Dschihadisten torpedieren Patrouillengänge 

Moskau garantiert weiterhin die Unversehrtheit der türkischen Truppen in Idlib, die wiederum gemeinsam mit russischen Soldaten vom 15. März an auf Patrouille entlang der strategisch wichtigen Schnellstraße M4 gehen sollen.

Die M4 beginnt in der am Mittelmeer gelegenen syrischen Hafenstadt Latakia, mündet 120 Kilometer weiter östlich in die M5, die Aleppo mit Homs, Hama und Damaskus verbindet – und verläuft somit quer durch die Provinz Idlib. Effektiv sicherte sich Moskau mit dem Abkommen von vergangener Woche eine Ausweitung seines Einflußbereiches bis tief in die von der HTS gehaltene Rebellenhochburg hinein. Rechts und links der Straße wollen beide Länder einen sechs Kilometer breiten Sicherheitsstreifen etablieren, um Angriffen auf ihre Konvois vorzubeugen.

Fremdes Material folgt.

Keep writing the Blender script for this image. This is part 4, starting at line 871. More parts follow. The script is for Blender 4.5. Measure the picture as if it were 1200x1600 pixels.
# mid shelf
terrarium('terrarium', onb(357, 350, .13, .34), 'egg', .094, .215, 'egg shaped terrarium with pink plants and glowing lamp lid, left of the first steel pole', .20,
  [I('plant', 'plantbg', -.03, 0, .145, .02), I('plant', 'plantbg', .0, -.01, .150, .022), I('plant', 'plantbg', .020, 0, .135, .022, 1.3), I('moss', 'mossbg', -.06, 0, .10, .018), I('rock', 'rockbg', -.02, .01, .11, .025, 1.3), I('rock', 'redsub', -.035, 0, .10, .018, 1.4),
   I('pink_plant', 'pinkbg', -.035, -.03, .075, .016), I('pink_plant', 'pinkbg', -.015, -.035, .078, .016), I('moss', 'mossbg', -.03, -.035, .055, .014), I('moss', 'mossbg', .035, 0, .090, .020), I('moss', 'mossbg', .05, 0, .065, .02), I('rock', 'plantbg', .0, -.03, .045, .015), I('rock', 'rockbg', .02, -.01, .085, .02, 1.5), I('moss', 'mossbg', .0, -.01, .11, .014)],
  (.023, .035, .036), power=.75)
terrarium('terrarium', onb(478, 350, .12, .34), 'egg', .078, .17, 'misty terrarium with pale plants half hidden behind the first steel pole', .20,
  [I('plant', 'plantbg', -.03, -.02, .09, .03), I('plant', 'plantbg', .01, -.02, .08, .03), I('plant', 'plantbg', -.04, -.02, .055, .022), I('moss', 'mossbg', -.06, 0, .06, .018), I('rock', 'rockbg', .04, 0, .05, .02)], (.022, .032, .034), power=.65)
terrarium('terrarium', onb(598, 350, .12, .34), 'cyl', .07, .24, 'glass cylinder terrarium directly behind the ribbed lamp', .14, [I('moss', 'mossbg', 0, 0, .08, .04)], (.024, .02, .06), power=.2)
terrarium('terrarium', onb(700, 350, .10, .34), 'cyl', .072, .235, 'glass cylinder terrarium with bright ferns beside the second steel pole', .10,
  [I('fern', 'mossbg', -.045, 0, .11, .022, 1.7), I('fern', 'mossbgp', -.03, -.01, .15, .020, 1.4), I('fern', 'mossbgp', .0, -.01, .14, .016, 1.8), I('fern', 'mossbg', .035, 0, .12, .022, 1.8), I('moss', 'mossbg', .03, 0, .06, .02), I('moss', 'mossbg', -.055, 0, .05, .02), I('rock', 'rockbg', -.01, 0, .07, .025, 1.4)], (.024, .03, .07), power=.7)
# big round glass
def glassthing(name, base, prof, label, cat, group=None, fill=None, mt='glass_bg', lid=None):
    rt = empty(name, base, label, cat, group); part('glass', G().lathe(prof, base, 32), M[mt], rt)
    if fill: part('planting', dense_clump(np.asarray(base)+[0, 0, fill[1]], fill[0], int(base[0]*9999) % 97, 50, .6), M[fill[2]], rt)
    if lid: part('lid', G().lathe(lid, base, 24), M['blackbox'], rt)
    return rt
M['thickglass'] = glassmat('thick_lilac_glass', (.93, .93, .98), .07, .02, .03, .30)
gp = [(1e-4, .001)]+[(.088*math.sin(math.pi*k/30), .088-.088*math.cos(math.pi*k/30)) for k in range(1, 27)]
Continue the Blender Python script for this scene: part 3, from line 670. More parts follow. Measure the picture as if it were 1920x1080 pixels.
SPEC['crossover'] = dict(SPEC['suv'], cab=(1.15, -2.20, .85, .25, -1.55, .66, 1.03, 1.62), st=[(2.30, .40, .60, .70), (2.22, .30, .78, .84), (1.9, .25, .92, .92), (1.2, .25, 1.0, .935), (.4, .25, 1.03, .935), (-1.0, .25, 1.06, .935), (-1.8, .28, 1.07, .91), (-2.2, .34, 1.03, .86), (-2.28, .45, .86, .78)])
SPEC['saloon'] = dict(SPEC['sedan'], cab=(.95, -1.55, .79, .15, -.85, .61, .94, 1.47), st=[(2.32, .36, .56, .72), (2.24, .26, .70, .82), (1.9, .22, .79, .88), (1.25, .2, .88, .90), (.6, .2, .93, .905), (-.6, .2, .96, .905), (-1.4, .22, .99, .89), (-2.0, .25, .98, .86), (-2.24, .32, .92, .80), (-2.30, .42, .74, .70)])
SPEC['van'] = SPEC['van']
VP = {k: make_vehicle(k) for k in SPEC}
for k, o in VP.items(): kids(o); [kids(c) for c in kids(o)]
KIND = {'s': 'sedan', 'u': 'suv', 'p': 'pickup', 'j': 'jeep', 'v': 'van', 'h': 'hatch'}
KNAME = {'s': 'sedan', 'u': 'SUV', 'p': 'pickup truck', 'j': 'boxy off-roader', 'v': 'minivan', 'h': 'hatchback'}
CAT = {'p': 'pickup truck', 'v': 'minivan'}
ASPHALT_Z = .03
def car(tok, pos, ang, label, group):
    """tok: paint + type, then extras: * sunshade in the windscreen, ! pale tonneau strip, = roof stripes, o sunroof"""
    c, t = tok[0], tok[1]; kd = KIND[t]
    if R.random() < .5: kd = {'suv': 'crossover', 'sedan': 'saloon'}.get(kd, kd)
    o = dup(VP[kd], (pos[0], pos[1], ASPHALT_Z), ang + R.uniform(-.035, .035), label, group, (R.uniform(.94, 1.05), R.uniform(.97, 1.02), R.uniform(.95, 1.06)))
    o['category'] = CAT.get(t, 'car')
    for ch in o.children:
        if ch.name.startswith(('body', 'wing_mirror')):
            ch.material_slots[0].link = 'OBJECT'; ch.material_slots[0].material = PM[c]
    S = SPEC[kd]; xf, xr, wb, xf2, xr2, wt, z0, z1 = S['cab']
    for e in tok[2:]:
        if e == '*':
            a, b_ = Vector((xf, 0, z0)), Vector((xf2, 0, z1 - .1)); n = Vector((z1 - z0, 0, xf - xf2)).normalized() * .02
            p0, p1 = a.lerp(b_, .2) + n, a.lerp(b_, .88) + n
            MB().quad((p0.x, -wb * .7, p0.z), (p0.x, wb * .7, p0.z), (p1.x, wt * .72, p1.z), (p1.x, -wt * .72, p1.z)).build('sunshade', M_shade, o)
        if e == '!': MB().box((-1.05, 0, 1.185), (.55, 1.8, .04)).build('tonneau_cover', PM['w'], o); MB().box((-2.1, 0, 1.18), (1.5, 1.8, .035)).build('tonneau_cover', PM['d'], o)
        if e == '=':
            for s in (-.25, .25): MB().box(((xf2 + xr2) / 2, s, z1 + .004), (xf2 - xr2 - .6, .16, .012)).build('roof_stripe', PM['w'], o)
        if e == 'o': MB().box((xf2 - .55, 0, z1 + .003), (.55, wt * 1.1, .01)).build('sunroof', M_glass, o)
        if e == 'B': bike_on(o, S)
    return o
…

Für die HTS stellen russische Truppen auf ihrem eigenen Hoheitsgebiet nicht nur einen klaren Affront dar, sondern ebenso eine lebensgefährliche Bedrohung ihrer Milizionäre. Noch am Wochenende kündigte ein Sprecher der Terrorgruppe an, das Abkommen nicht anerkennen zu wollen. Hunderte Einwohner der Provinz Idlib blockierten am Sonntag zentrale Stellen der M4 mit Sitzstreiks und Autobarrikaden. HTS-Sympathisanten machten die Schnellstraße mit ausgelegten Krähenfüßen streckenweise unpassierbar und zwangen die russisch-türkischen Patrouillen kurzfristig zur Umkehr. Die staatliche syrische Nachrichtenagentur SANA berichtete zudem von brennenden Autoreifen und zivilen menschlichen Schutzschilden, hinter denen sich bewaffnete Dschihadisten verschanzt hätten. 

Die Gefangennahme des IS-Führers Qardash stellt somit ein Entgegenkommen der HTS, die sich nun zur Gesprächsaufnahme gezwungen sieht, in Richtung der Konferenzteilnehmer dar.

Für Moskau und Ankara ist das Abkommen hingegen eine Win-Win-Situation: Die Türkei wahrt ihr Gesicht und behält ihre Einflußsphären im Syrienkonflikt. Mit der Kooperation gegen die YPG kommt Rußland der Türkei in deren Sicherheitsstreben sogar entgegen und verhindert gleichzeitig eine außenpolitische Interessenverlagerung Erdo?ans hin zur USA. Von einem offenen Krieg hätte sowieso keine der Parteien profitiert. Der jüngste Waffenstillstand ist ein Abkommen, das zum Wohle sämtlicher Regionalmächte auf dem Rücken der Islamisten geschmiedet wurde – und ebenso erneut auf dem der kurdischen Bevölkerungsminderheit, die nach den USA nun auch Rußland als Schutzmacht verloren hat.